いい。これはいい。とっても賑やかで捨てられる寸前だった傘とは思えない。鈴の感覚も、フレーフレーと応援してるみたいに聞こえる。壊れた傘が蘇った瞬間だ。
公園で子供を応援
壊れた傘を再利用して実用的な物を・・と作り始めたら最終的にちっとも実用的でなさそうなのが出来た。
しかしそれは使い方次第である。なにも家庭で役立つのがエライわけではないのだ。
公園に謎の物体登場。
広場には親と一緒に自転車の練習をしている子供達の姿が見える。
ちょうどいい、この自動鈴鳴らしマシンを使って、がんばっている子供達を応援してあげようじゃないか。
ほとんど存在しないものとして少しも見向きもせず通り過ぎていった。
でも応援というのはそういう見返りを求めてするものではないから、捨てられる寸前だった傘が子供を応援している、という美しい事実だけでいいじゃない。
感動をありがとう。
インタラクティブなインテリアとしても
今度はおしゃれ空間に出没。
こういう場所に置くと一気におしゃれインテリアに見える。 francfrancとかで売れるかもしれない。1万5千円ぐらいで。

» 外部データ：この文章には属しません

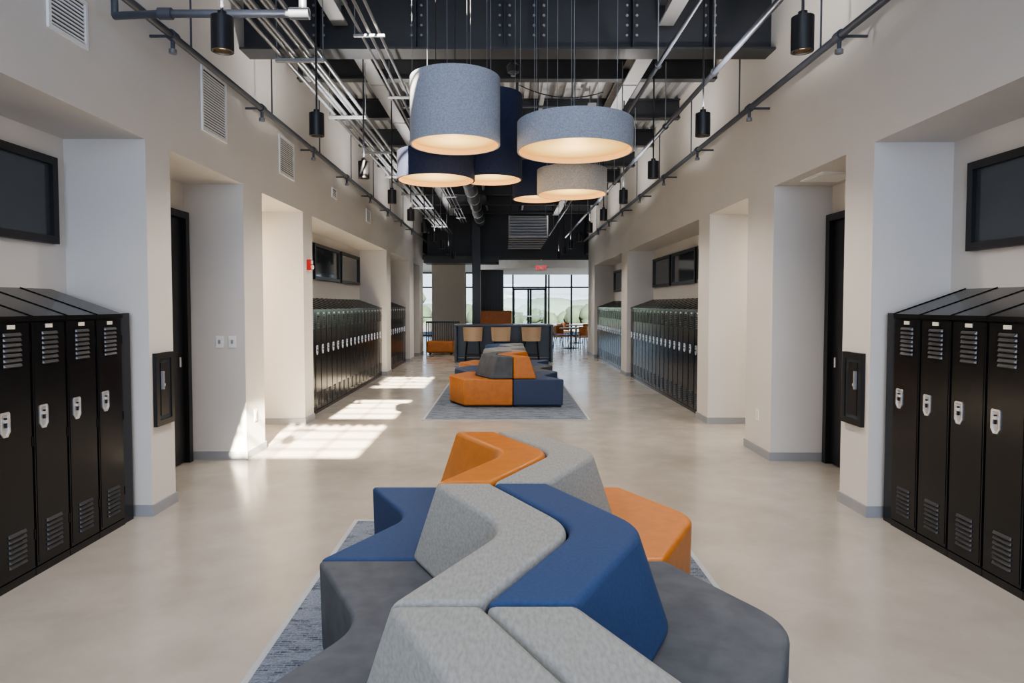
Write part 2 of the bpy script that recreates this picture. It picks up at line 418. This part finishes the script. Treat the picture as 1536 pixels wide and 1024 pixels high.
b.box(-2.6,-1.5,22.0,22.06,1.0,1.06,'blackm'); b.box(-2.6,-1.5,22.0,22.06,.06,.1,'blackm')
for i in range(19): b.box(-2.6+.06*i,-2.575+.06*i,22.01,22.05,0.0 if i in (0,9,18) else .1,1.0,'blackm')
b.obj('guard_railing')
b=B(); b.box(-2.5,-1.62,21.25,21.8,.06,.44,'forange'); o=b.obj('orange_ottoman',bevel=.06,seg=4)
lg=B()
for x in (-2.4,-1.72):
    for y in (21.35,21.7): lg.cyl((x,y,0),(x,y,.07),.025,'blackm',10)
lg.obj('feet',parent=o)
e=empty('booth_sofa')
b=B(); b.box(-1.1,.25,22.3,22.95,.08,.46,'forange'); b.obj('seat',e,bevel=.03,seg=3)
b=B(); b.box(-1.1,.25,22.95,23.13,.08,1.40,'forange'); b.obj('back',e,bevel=.03,seg=3)
b=B(); b.box(-1.05,.2,22.35,23.1,0,.08,'blackm'); b.obj('plinth',e)

e=empty('bar_counter')
b=B(); b.box(-1.42,1.36,18.5,19.5,1.0,1.05,'counter'); b.obj('top',e,bevel=.005)
b=B()
b.box(-1.40,-1.34,18.5,19.5,0,1.0,'counter'); b.box(1.28,1.34,18.5,19.5,0,1.0,'counter'); b.box(-1.34,1.28,18.98,19.04,.0,1.0,'counter')
b.box(-1.34,1.28,18.94,18.98,.08,.12,'steelg')
b.obj('base',e)
def curved_back(z0,z1,r0,ang,k,e,flare=.03):
    b=B(); n=12; vs=[]
    for i in range(n+1):
        a=math.radians(-ang+2*ang*i/n)
        for r in (r0,r0+.03):
            for z in (z0,z1):
                rr=r+(flare if z==z1 else 0)
                vs.append((rr*math.sin(a),.03-rr*math.cos(a)*.95,z))
    fs=[]
    for i in range(n):
        o=i*4;p=o+4
        fs+=[(o,p,p+1,o+1),(o+2,o+3,p+3,p+2),(o+1,p+1,p+3,o+3),(o,o+2,p+2,p)]
    fs+=[(0,1,3,2),(n*4,n*4+2,n*4+3,n*4+1)]
    b.add(vs,fs,k); b.obj('back',e,smooth=40)
def stool(x,y,rot=0):
    e=empty('bar_stool',(x,y,0)); e.rotation_euler=(0,0,rot)
    b=B(); b.box(-.22,.22,-.18,.20,.62,.68,'tan'); b.obj('seat',e,bevel=.02,seg=3)
    curved_back(.62,1.0,.245,62,'tan',e)
    b=B()
    for sx in (-1,1):
        for sy in (-1,1):
            b.cyl((sx*.16,sy*.14,.62),(sx*.22,sy*.21,0),.016,'blackm',8)
    for sy in (-1,1): b.cyl((-.205,sy*.19,.24),(.205,sy*.19,.24),.011,'blackm',8)
    for sx in (-1,1): b.cyl((sx*.205,-.19,.24),(sx*.205,.19,.24),.011,'blackm',8)
    b.obj('legs',e,smooth=40)
for x in (-.86,-.1,.72): stool(x,18.1)

def cafe_table(x,y):
    b=B(); b.lathe(x,y,[(0,.72),(.42,.72),(.43,.74),(.42,.76),(0,.76)],'wood',32)
    b.cyl((x,y,.02),(x,y,.72),.035,'blackm',12); b.lathe(x,y,[(0,0),(.26,0),(.26,.015),(.05,.03),(0,.03)],'blackm',24)
    b.obj('cafe_table',smooth=40)
def cafe_chair(x,y,rot,k='tan'):
    e=empty('cafe_chair',(x,y,0)); e.rotation_euler=(0,0,rot)
    b=B(); b.box(-.22,.22,-.21,.22,.43,.47,k); b.obj('seat',e,bevel=.02,seg=2)
    curved_back(.50,.82,.25,52,k,e,0)
    b=B()
    for sx in (-1,1):
        b.cyl((sx*.17,-.16,.44),(sx*.21,-.22,0),.012,'blackm',8); b.cyl((sx*.17,.16,.44),(sx*.21,.21,0),.012,'blackm',8)
        b.cyl((sx*.18,-.16,.44),(sx*.18,-.225,.6),.010,'blackm',8)
    b.obj('legs',e,smooth=40)
for (x,y) in ((2.45,24.6),(3.0,28.0),(5.0,26.0)):
    cafe_table(x,y)
    for i,a in enumerate((.5,2.07,3.64,5.21)):
        r=.68; cafe_chair(x+r*math.sin(a), y-r*math.cos(a), a, 'tan' if i%2 else 'forange')

e=empty('exit_sign',(1.25,22.9,2.86))
b=B(); b.box(-.17,.17,-.03,.03,-.1,.1,'white'); b.box(-.02,.02,-.02,.02,.1,.29,'white'); b.obj('housing',e)
tx=bpy.data.curves.new('letters','FONT'); tx.body='EXIT'; tx.size=.19; tx.align_x='CENTER'; tx.align_y='CENTER'; tx.extrude=.003
to=bpy.data.objects.new('letters',tx); C.objects.link(to); to.parent=e; to.location=(0,-.034,0); to.rotation_euler=(math.pi/2,0,0)
tx.materials.append(mat('exit_red',(.7,.02,.02),.4,emis=(1,.03,.05),estr=1.2))

# ------------------------------------------------------------------ outdoors
b=B(); b.box(-60,60,YG+.3,60,-.3,-.05,'asph'); b.obj('ground_terrace')
def ridge(name,y,zb,zt,x0,x1,k,amp,dep,f,step):
    b=B(); n=int((x1-x0)/step); vs=[]
    for i in range(n+1):
        x=x0+(x1-x0)*i/n
        h=zt+amp*(math.sin(x*f)+.5*math.sin(x*f*2.7+1)+.3*math.sin(x*f*6.1+2))+random.uniform(-1,1)*amp*.22
        vs+=[(x,y,zb),(x,y+dep*.2,zb+(h-zb)*.8),(x,y+dep*.5,h),(x,y+dep,zb)]
    fs=[]
    for i in range(n):
        for q in range(3): fs.append((i*4+q,(i+1)*4+q,(i+1)*4+q+1,i*4+q+1))
    b.add(vs,fs,k); return b.obj(name,smooth=60)
b=B(); b.box(-400,400,60,700,-12,-11.8,'grass'); b.obj('ground_valley')
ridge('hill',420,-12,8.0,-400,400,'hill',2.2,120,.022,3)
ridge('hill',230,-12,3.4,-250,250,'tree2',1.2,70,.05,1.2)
def blob(b,c,r,k):
    import bmesh
    bm=bmesh.new(); bmesh.ops.create_icosphere(bm,subdivisions=2,radius=r)
    vs=[v.co*(1+random.uniform(-.18,.18))+Vector(c) for v in bm.verts]; fs=[[v.index for v in f.verts] for f in bm.faces]; bm.free(); b.add(vs,fs,k)
b=B()
for i in range(230):
    x=-55+random.uniform(0,110); y=92+random.uniform(0,25)
    top=.2+random.uniform(-1.4,1.4)
    blob(b,(x,y,top-1.5),random.uniform(.9,1.9),'tree')
    b.cyl((x,y,-12),(x,y,top-2),.25,'tree',6)
for (x,y) in ((-9.2,64),(-8.2,70),(-11,66)):
    for j in range(9): blob(b,(x+random.uniform(-1,1),y+random.uniform(-1,1),random.uniform(-2,2.2)),random.uniform(.6,1.1),'tree')
    b.cyl((x,y,-12),(x,y,0),.2,'tree',6)
b.obj('tree_line',smooth=80)

# ------------------------------------------------------------------ lockers
LW=.3105; LH=1.54; LD=.49
def locker_mesh():
    b=B()
    b.box(-LD,0,.002,LW-.002,0.0,LH-.03,'locker')
    b.box(0,.014,.010,LW-.010,.055,LH-.045,'locker')
    b.box(.014,.017,.022,LW-.022,.075,LH-.065,'locker')
    b.box(0,.010,.002,LW-.002,0,.045,'locker')
    b.prism([(.022,LH-.035),(.022,LH-.005),(-LD,LH+.175),(-LD,LH-.035)],'y',.0015,LW-.0015,'locker')
    b.prism([(.026,LH-.008),(.026,LH-.001),(-LD,LH+.181),(-LD,LH+.174)],'y',.0,.008,'locker')
    for z0,n in ((1.25,7),(.12,7)):
        for i in range(n):
            z=z0+.029*i; y0,y1=.092,.228
            b.add([(.0175,y0,z),(.0175,y1,z),(.0175,y1,z+.018),(.0175,y0,z+.018),(.030,y0+.006,z+.002),(.030,y1-.006,z+.002)],
                  [(0,1,5,4),(3,4,5,2),(0,4,3),(1,2,5)],'louvre')
            b.box(.0171,.0176,y0,y1,z-.006,z+.001,'lockd')
    b.box(.017,.0195,.125,.185,1.475-.012,1.475+.012,'plate')
    hy,hz=.088,.935; w,h=.036,.070
    outer=[(hy-w,hz+h*.85),(hy-w*.8,hz+h),(hy+w*.8,hz+h),(hy+w,hz+h*.85),(hy+w,hz-h*.6),(hy+w*.45,hz-h),(hy-w*.45,hz-h),(hy-w,hz-h*.6)]
    inner=[(hy+(p[0]-hy)*.74,hz+(p[1]-hz)*.84) for p in outer]
    n=8
    vs=[(.0172,*p) for p in outer]+[(.023,*p) for p in outer]+[(.023,*p) for p in inner]+[(.0178,*p) for p in inner]
    fs=[]
    for i in range(n):
        j=(i+1)%n
        fs+=[(i,j,n+j,n+i),(n+i,n+j,2*n+j,2*n+i),(2*n+i,2*n+j,3*n+j,3*n+i)]
    b.add(vs,fs,'chrome'); b.add([(.0180,*p) for p in inner],[tuple(range(n))],'chromed')
    b.box(.018,.028,hy-.006,hy+.006,hz-.015,hz+.04,'blackm')
    b.box(.018,.030,hy-.014,hy+.014,hz+.012,hz+.03,'chrome')
    for z in (.25,.8,1.35): b.box(.0,.018,LW-.011,LW-.004,z-.03,z+.03,'locker')
    return b.mesh('locker')
LM=locker_mesh()
def bank(sign,x,y0,y1):
    n=int((y1-y0)/LW+.001); e=empty('locker_bank',(x,y0,0))
    gap=(y1-y0-n*LW)
    for i in range(n):
        o=bpy.data.objects.new('locker_%d'%(i+1),LM); C.objects.link(o); o.parent=e
        if sign<0: o.location=(0,gap*.5+i*LW,0)
        else: o.location=(0,gap*.5+(i+1)*LW,0); o.rotation_euler=(0,0,math.pi)
    s=-sign
    f=B()
    if gap*.5>.004:
        f.box(0,-s*LD,0.001,gap*.5,0,LH,'locker'); f.box(0,-s*LD,y1-y0-gap*.5,y1-y0-.001,0,LH,'locker')
        f.obj('end_filler',e)
bank(-1,-2.78,-.9,4.94); bank(-1,-2.78,9.36,15.04); bank(-1,-2.78,15.72,18.7)
bank(1,2.82,-.9,4.91); bank(1,2.82,9.50,14.84); bank(1,2.82,15.68,20.25)

wi=[1]
def nwin(sign,X,y0,y1,z0,z1):
    wi[0]+=1; s=-sign; b=B(); f=.055
    x1=X+s*.045
    b.box(X,x1,y0,y1,z0,z0+f,'blackm'); b.box(X,x1,y0,y1,z1-f,z1,'blackm'); b.box(X,x1,y0,y0+f,z0+f,z1-f,'blackm'); b.box(X,x1,y1-f,y1,z0+f,z1-f,'blackm')
    b.box(X,X+s*.015,y0+f,y1-f,z0+f,z1-f,'glassd'); b.obj('window_%d'%wi[0])
for a,c in ((.9,2.8),(3.0,4.87),(9.6,11.3),(11.42,13.15),(13.3,14.95),(16.0,17.2),(17.4,18.6)): nwin(-1,XBL,a,c,2.04,2.66)
for a,c in ((.8,2.65),(2.85,4.76),(9.7,11.4),(11.52,13.15),(13.3,14.8),(16.2,17.9),(18.4,20.1)): nwin(1,XBR,a,c,1.98,2.60)

def rdoor(sign,X,y0,y1,name,H):
    s=-sign; b=B(); x1=X+s*.09; X=X+s*.001
    b.box(X,x1,y0,y0+.07,0,H,'blackm'); b.box(X,x1,y1-.07,y1,0,H,'blackm'); b.box(X,x1,y0+.07,y1-.07,H-.07,H,'blackm')
    b.box(X,X+s*.04,y0+.07,y1-.07,.01,H-.07,'blackm')
    b.box(X+s*.04,X+s*.045,y0+.2,y0+.45,1.0,H-.3,'glassd')
    b.cyl((X+s*.05,y1-.16,.98),(X+s*.05,y1-.16,1.08),.012,'chromed',8)
    b.obj(name,bevel=.003)
rdoor(-1,XBL,5.62,6.78,'door_2',2.53); rdoor(1,XBR,5.62,6.74,'door_3',2.50)
rdoor(-1,XBL,19.75,20.85,'door_4',2.4)

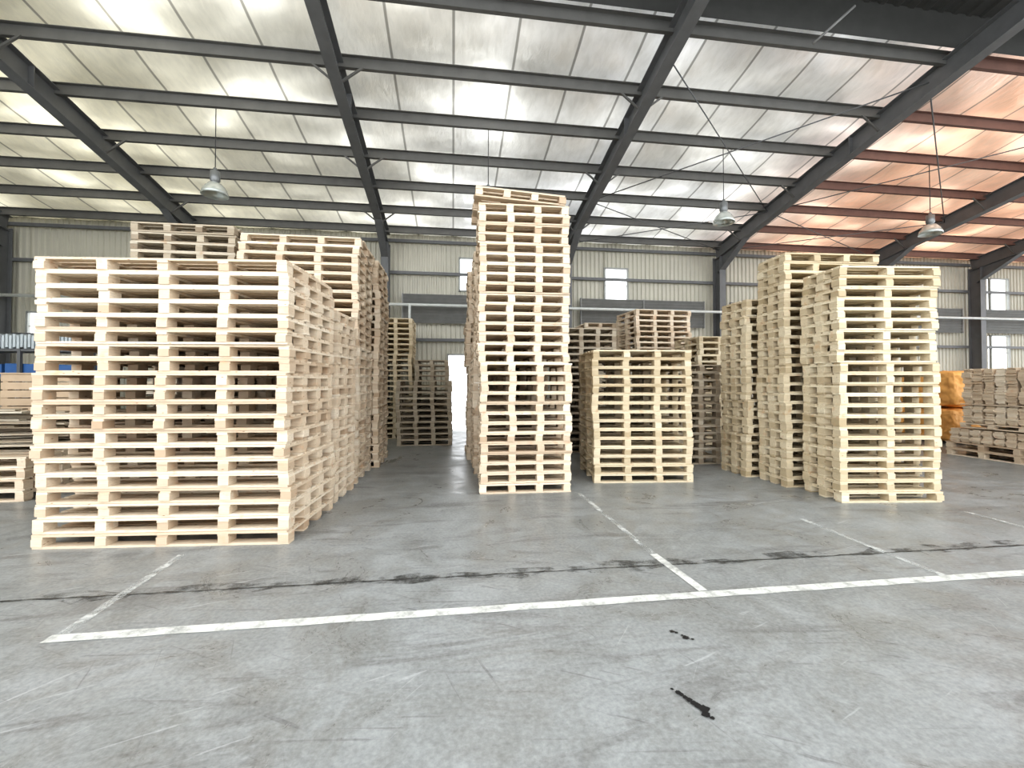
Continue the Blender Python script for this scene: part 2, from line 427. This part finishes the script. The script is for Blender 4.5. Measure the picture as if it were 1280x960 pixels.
# hanging high-bay lamps
for lx in (-4.67,.745,6.22,11.8):
    mb=MB(); ly=9.2; zt=zr(9.1)+.02; zb=5.20
    mb.tube((lx,ly,zb+.52),(lx,ly,zt),.009,6,0)
    mb.lathe([(0,.56),(.03,.55),(.035,.50),(.085,.48),(.09,.30),(.07,.27),(.06,.25),(.06,.22)],(lx,ly,zb),20,1)
    mb.lathe([(.065,.26),(.11,.235),(.17,.17),(.215,.08),(.235,0),(.228,0),(.208,.08),(.163,.165),(.10,.225),(.06,.25)],(lx,ly,zb),48,2,.03)
    mb.lathe([(0,.22),(.03,.21),(.05,.16),(.045,.10),(0,.07)],(lx,ly,zb),16,2)
    mb.obj('pendant_lamp',[CABLE,HOUSE,SHADE])

# ---------------------------------------------------------------- floor marks
def strip(name,p0,p1,w,mat,z=.002,seg=1,wob=0,wv=0):
    p0=Vector((*p0,z)); p1=Vector((*p1,z)); d=(p1-p0); n=Vector((-d.y,d.x,0)).normalized()
    mb=MB(); pts=[]
    for i in range(seg+1):
        p=p0+d*i/seg; o=R.uniform(-wob,wob); ww=w*(1+R.uniform(-wv,wv)); pts.append((p+n*(o+ww/2),p+n*(o-ww/2)))
    for a,b in zip(pts,pts[1:]): mb.quad([a[1],b[1],b[0],a[0]])
    return mb.obj(name,mat)
strip('floor_line',(-2.35,2.895),(9.5,2.82),.085,LINE,.004,90,.003,.06)
strip('floor_line',(-2.30,2.94),(-2.33,4.15),.065,LINE2,.004)
strip('floor_line',(1.79,2.92),(1.74,3.6),.07,LINE,.004)
strip('floor_line',(1.74,3.62),(1.70,5.7),.055,LINE2,.004)
strip('floor_line',(3.78,2.9),(3.8,4.3),.06,LINE2,.004)
strip('floor_line',(5.85,2.9),(5.9,4.3),.06,LINE2,.004)
strip('floor_joint',(-9,3.50),(10,3.28),.02,JOINT,.003,240,.007,.5)
strip('floor_stain',(-5,3.45),(8,3.36),.14,STAIN,.002,80,.03,.5)
def blob(name,cx,cy,pts,r):
    mb=MB()
    for (dx,dy,s) in pts:
        k=16; ring=[(cx+dx+r*s*(1+.3*R.uniform(-1,1))*math.cos(2*math.pi*i/k),cy+dy+r*s*(1+.3*R.uniform(-1,1))*math.sin(2*math.pi*i/k),.005+.0003*R.random()) for i in range(k)]
        mb.quad(ring)
    mb.obj(name,TAR)
blob('tar_stain',1.10,1.90,[(-.02,.085,.7),(-.01,.07,.6),(0.0,.05,.6),(0.01,.03,.7),(.02,.01,.8),(.03,-.01,.9),(.045,-.03,1.2),(.035,-.06,1.0),(.05,-.085,.5),(-.035,.11,.4)],.020)
blob('tar_stain',1.36,2.43,[(-.05,.04,.8),(-.03,.025,.6),(.0,-.03,1.0),(.03,-.05,.5),(-.01,-.005,.5)],.018)
blob('tar_stain',-1.05,1.75,[(0,0,.5),(.02,-.01,.4)],.02)

# ---------------------------------------------------------------- light
w=bpy.data.worlds.new('overcast_sky'); scene.world=w; w.use_nodes=True
bg=w.node_tree.nodes['Background']; bg.inputs[0].default_value=(.95,.975,1,1); bg.inputs[1].default_value=2.4
scene.view_settings.view_transform='Standard'
try: scene.view_settings.look='Medium High Contrast'
except Exception as e: print(e)
scene.view_settings.exposure=0.30

cam=bpy.data.cameras.new('camera'); co=bpy.data.objects.new('camera',cam); scene.collection.objects.link(co)
cam.sensor_width=36; cam.lens=540/1280*36; cam.clip_start=.05; cam.clip_end=200
co.location=(0,0,1.5); co.rotation_euler=(math.radians(91.0),0,math.radians(-7.8)); cam.shift_y=-.0086
scene.camera=co
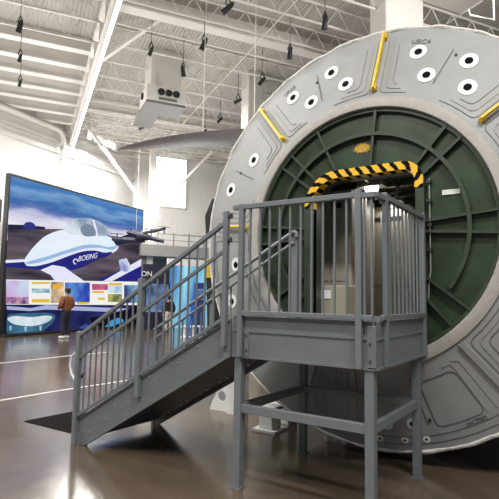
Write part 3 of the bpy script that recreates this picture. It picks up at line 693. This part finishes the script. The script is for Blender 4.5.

ただこのような静かな室内で鈴を鳴らすのは少し気が引ける。そこでよりおしゃれでうるさすぎないインテリアとするためにゴールドな布を付けよう。
これを股に挟んで歩くのが渋谷で流行中。
なぜか知らないがジュリアナ東京を思い出した。つまりそれほどゴージャスだということだ。
おしゃれ×ゴージャス=無限大
つい適当なキャプションを付けてしまうぐらい様になっている。
面接官を待つ就活生というシーンにおけるゴージャス。
引退の花道
作った機構としては単に上下させるだけのものだったが、傘そのものの骨組みが複雑だったため上下させるだけでも結構おもしろい動きをさせることが出来た。
生まれたての小鳥が必死で羽ばたいてるようにも見えたその動き。壊れた傘の再利用ということで骨だけで作ってみたけど、布があったら羽ばたいて飛んでいったかもしれない。
もしそうなったら、壊れた傘にとってそれ以上のハッピーエンドはないでしょうね。